Deputy Mayor Paula Vargas Ramirez, said the city wants to provide an option where mothers feel comfortable a safe to breastfeed their infants. “We are grateful to Plycem and are committed to encourage these spaces (booths) be used in different parts of the country,” said Vargas.
However, the idea has been heavily criticized on the social networks, for its pink colour and their eventually being used as urinals for the homeless.
Critics say the booths encourage the idea that women should hide breastfeeding, as is if it were a morbid act, people seeing breastfeeding in public as evil.
Others say that by having these booths, it gives the “prudes” an additional argument, “they have a place, why not go there?” And it takes away the right of mothers to breastfeed anywhere, “having to move to a booth and if occupied the baby has to wait to feed?”

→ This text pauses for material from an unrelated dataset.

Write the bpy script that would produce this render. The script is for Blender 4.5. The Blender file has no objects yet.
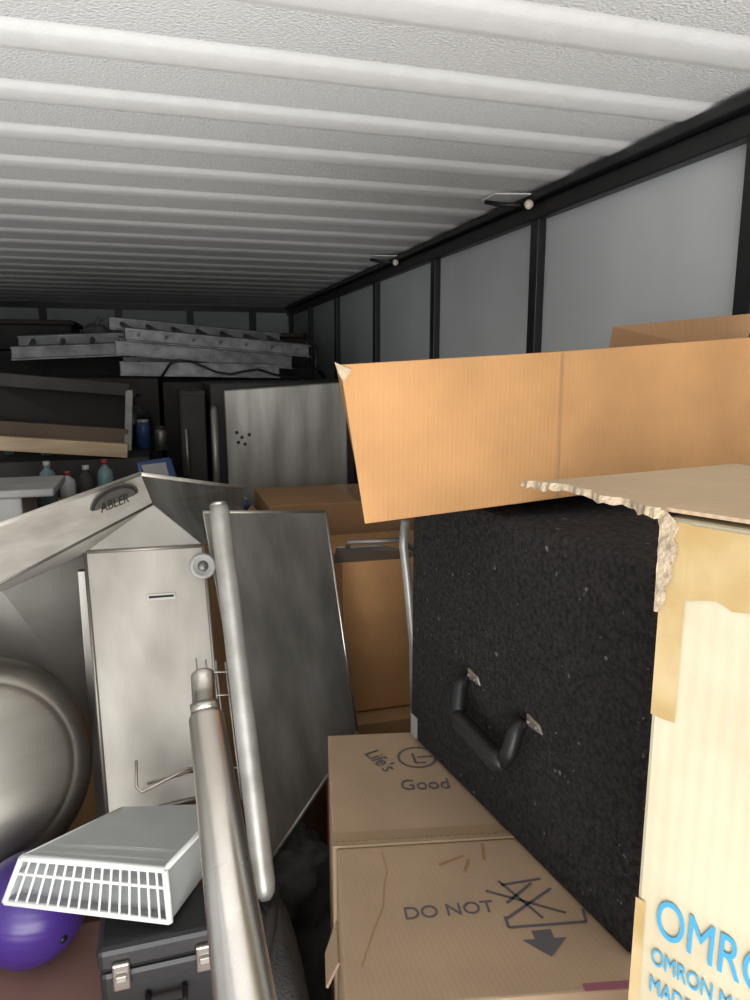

“If I don’t like to see a woman with her breast out in public I turn the other way and that’s that”.
“The haters are a group of people who specialize in hate and criticize everything, these are people usually that have never done anything or proposed anything. I ask, who is it harming to have a private place, for they that want it, to use?”
There are also those, not many, in support of the breastfeeding booths.
One woman wrote, “I find it uncomfortable breastfeeding anywhere and I look for a comfortable area that is not surrounded by people, but it’s up to me and not the people of double standard to decide for me.”